| GIVEN REQUEST |
Each line from the start of the data below through the one containing "return Vector((x *" must be reproduced exactly.

| MATERIAL PROVIDED |
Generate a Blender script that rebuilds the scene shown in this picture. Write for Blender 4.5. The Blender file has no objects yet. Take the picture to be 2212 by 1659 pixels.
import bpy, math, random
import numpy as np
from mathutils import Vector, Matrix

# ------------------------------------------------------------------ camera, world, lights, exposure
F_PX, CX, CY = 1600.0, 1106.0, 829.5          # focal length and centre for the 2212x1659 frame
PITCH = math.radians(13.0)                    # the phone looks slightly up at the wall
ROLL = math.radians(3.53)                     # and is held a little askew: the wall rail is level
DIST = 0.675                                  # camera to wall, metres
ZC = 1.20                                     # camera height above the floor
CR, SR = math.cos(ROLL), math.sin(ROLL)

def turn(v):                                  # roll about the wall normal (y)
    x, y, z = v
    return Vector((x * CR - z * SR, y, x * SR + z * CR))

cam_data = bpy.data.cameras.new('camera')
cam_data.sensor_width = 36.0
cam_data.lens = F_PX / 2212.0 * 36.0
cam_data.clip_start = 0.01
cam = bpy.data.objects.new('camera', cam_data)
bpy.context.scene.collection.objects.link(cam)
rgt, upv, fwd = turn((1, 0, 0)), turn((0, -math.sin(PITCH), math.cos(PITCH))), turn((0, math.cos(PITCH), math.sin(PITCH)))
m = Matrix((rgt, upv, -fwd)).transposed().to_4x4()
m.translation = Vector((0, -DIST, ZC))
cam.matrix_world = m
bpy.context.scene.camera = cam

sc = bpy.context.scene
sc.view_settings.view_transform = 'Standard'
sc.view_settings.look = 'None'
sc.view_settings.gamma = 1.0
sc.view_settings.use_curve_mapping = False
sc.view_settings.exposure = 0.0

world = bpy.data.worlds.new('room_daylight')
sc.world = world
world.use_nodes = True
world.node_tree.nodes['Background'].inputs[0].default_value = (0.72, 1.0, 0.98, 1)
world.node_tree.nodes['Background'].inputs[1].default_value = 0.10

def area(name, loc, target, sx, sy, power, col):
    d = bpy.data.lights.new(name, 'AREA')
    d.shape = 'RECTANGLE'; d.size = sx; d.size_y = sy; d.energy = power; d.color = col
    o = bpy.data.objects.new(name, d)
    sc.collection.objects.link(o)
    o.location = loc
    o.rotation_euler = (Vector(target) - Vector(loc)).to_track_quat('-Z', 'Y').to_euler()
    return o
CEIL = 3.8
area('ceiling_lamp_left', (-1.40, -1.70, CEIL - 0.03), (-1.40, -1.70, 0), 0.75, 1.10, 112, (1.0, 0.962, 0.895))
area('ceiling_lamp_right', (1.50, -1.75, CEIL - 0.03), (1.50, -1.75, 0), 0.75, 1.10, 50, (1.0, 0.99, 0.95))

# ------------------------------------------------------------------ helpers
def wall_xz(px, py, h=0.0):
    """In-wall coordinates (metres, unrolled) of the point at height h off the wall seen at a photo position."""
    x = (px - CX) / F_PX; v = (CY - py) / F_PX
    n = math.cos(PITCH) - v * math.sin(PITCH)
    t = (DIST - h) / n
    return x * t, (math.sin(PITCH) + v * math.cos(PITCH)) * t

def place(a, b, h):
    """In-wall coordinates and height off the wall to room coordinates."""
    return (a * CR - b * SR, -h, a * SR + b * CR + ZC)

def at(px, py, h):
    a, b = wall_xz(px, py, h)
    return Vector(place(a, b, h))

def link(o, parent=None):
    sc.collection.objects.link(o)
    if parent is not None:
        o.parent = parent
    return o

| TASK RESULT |
Generate a Blender script that rebuilds the scene shown in this picture. Write for Blender 4.5. The Blender file has no objects yet. Take the picture to be 2212 by 1659 pixels.
import bpy, math, random
import numpy as np
from mathutils import Vector, Matrix

# ------------------------------------------------------------------ camera, world, lights, exposure
F_PX, CX, CY = 1600.0, 1106.0, 829.5          # focal length and centre for the 2212x1659 frame
PITCH = math.radians(13.0)                    # the phone looks slightly up at the wall
ROLL = math.radians(3.53)                     # and is held a little askew: the wall rail is level
DIST = 0.675                                  # camera to wall, metres
ZC = 1.20                                     # camera height above the floor
CR, SR = math.cos(ROLL), math.sin(ROLL)

def turn(v):                                  # roll about the wall normal (y)
    x, y, z = v
    return Vector((x * CR - z * SR, y, x * SR + z * CR))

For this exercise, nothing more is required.